First Transit, the university’s bus provider, will remain responsible for the current fleet until Veolia Transportation takes over the Bobcat Tram services in August, according to a Nov. 20 University Star article. The contract with Veolia includes a fleet of 43 new buses.

Nancy Nusbaum, interim director of Transportation Services, said the majority of Texas State’s buses are “well past their youthful life.”

“They are getting older and older, and we are going to have more problems with them than we want,” Nusbaum said. “So new buses are the only way to go at this point.”

Buses have a life span of about 10 years and around 500,000 miles, and some Texas State trams are well over that limit, said Bill, a bus driver who did not want to disclose his last name.

“It’s a miracle they kept them running as long as they have,” he said. “Every day there’s something new. It is getting a little annoying.”

All of the stops the trams make create more wear and tear and are hard on the engines, tires, brakes and transmission, the bus driver said.

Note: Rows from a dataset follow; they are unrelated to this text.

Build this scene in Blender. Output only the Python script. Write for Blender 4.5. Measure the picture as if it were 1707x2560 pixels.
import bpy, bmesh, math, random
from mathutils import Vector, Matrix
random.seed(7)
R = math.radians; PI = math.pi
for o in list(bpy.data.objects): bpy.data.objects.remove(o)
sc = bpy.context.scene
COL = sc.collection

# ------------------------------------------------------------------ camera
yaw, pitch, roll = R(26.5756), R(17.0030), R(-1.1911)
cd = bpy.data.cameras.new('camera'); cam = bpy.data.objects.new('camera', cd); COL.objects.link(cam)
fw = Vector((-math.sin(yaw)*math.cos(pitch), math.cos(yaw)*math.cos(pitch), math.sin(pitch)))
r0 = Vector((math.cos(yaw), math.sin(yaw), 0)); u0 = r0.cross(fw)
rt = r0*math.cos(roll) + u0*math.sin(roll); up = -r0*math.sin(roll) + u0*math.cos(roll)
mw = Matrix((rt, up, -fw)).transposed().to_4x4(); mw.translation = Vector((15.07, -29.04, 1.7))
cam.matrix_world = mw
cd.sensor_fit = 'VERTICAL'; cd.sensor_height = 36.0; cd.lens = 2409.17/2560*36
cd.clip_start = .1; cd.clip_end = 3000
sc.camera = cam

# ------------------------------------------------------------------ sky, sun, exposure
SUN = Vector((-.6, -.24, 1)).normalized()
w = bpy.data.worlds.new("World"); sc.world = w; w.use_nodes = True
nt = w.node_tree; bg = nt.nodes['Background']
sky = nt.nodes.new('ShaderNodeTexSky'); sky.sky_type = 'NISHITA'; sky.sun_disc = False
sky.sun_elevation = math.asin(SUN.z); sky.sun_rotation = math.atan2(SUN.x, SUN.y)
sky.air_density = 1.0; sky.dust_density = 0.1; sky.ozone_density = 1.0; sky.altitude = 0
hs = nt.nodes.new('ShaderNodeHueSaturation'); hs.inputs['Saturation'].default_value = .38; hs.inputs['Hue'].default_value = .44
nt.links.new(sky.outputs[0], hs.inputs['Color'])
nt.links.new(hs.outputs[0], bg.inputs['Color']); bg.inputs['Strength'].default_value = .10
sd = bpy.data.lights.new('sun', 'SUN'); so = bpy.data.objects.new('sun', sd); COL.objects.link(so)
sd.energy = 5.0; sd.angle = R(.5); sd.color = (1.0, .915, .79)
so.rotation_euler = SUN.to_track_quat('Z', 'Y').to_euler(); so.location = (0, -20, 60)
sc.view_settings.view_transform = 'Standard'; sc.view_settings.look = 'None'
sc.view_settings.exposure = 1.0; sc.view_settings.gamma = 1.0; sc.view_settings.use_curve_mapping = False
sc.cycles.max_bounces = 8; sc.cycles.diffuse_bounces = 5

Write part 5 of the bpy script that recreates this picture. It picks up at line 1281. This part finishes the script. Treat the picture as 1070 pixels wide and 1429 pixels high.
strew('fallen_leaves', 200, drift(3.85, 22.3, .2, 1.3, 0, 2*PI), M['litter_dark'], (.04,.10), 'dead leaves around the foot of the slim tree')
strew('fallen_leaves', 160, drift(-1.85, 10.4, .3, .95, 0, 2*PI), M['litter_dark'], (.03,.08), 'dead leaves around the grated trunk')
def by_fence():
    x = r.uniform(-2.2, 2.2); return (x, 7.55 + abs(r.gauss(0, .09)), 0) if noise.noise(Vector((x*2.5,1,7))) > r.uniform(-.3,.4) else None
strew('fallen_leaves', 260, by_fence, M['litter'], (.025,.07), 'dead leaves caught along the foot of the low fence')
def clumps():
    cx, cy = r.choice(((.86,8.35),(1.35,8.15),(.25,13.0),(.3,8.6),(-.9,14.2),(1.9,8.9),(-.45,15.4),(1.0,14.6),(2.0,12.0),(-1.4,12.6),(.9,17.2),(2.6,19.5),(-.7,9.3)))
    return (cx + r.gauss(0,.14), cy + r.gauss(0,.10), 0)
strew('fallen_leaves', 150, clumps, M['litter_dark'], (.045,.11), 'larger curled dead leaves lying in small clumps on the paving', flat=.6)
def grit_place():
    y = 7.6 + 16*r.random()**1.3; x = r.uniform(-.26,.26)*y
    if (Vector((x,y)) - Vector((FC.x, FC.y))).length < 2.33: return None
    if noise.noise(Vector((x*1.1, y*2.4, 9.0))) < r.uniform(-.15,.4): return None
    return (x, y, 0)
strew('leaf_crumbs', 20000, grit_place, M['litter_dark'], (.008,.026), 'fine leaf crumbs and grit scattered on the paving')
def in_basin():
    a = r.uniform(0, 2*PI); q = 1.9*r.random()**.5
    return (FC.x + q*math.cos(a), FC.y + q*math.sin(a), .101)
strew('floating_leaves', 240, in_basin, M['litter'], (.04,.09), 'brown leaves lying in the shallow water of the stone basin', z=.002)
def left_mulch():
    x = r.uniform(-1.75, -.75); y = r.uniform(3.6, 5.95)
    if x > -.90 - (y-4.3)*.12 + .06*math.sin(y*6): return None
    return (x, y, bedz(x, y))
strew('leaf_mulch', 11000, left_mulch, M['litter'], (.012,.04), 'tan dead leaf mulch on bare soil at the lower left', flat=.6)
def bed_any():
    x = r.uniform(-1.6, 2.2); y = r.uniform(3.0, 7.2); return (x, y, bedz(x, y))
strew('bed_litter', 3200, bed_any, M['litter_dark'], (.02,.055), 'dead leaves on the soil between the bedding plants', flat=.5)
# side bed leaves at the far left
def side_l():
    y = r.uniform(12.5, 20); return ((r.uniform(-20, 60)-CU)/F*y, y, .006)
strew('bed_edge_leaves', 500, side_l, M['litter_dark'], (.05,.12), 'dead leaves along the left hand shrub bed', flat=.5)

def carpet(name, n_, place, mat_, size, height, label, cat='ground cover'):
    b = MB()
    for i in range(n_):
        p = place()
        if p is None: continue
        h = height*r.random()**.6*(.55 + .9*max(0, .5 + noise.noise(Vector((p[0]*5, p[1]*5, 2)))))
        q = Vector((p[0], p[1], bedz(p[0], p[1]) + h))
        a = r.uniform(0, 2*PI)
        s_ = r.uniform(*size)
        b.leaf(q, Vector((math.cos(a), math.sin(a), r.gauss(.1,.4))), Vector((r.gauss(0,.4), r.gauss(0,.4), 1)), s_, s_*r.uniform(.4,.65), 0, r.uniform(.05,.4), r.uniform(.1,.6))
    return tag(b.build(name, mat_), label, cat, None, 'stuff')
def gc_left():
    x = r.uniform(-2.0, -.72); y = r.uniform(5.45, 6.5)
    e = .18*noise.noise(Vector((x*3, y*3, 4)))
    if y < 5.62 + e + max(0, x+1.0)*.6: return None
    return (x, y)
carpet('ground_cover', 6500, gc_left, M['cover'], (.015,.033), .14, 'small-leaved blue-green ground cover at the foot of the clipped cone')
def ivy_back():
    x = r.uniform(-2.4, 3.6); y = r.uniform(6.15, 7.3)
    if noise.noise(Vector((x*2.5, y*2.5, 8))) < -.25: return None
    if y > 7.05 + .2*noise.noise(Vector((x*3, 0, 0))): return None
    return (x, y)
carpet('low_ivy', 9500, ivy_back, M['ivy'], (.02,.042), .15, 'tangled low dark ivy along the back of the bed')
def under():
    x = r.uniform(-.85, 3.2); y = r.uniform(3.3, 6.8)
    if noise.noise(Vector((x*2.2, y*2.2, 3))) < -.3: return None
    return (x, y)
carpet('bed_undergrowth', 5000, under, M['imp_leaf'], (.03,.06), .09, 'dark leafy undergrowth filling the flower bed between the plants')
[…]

First Transit owns all but two of the buses operated by the university and has mechanics on staff to maintain them, Nusbaum said.

Bill said First Transit is having a hard time keeping mechanics on staff because larger companies can offer them higher salaries. The First Transit mechanics have been “miracle workers” because they have adapted older buses to make them work, despite a lack of parts.

“One of the major costs and problems with running old equipment is it starts to cost more and more and more every year because parts become more and more scarce and unavailable,” Bill said.

It is First Transit’s responsibility to maintain the buses so they can keep them operating, otherwise penalties are charged, Nusbaum said.

Every time a bus misses one lap of a route after breaking down, it costs the university $300, Bill said.

First Transit is required under its contract to maintain a “safe, reliable fleet,” and that is what the university expects until Veolia takes over, said Steven Herrera, shuttle services manager for Texas State.

Some students have expressed concerns related to air conditioning, signage and other operational issues on the buses.

“Sometimes the signs don’t work,” said Kelsey Groch, exercise and sports science sophomore. “They have to use a paper sign in the window, and you can’t really tell unless you literally walk all the way up to the bus to see if it is your route or not.”
David Gelgor, undeclared junior, said he has ridden several buses that do not have air conditioning or contained torn or damaged seats. He described the buses as “nearly falling apart.”

“Some of them are beat up,” said Robert Castorena, electrical engineering sophomore. “The current contractor provides buses that are not all pristine, to say the least.”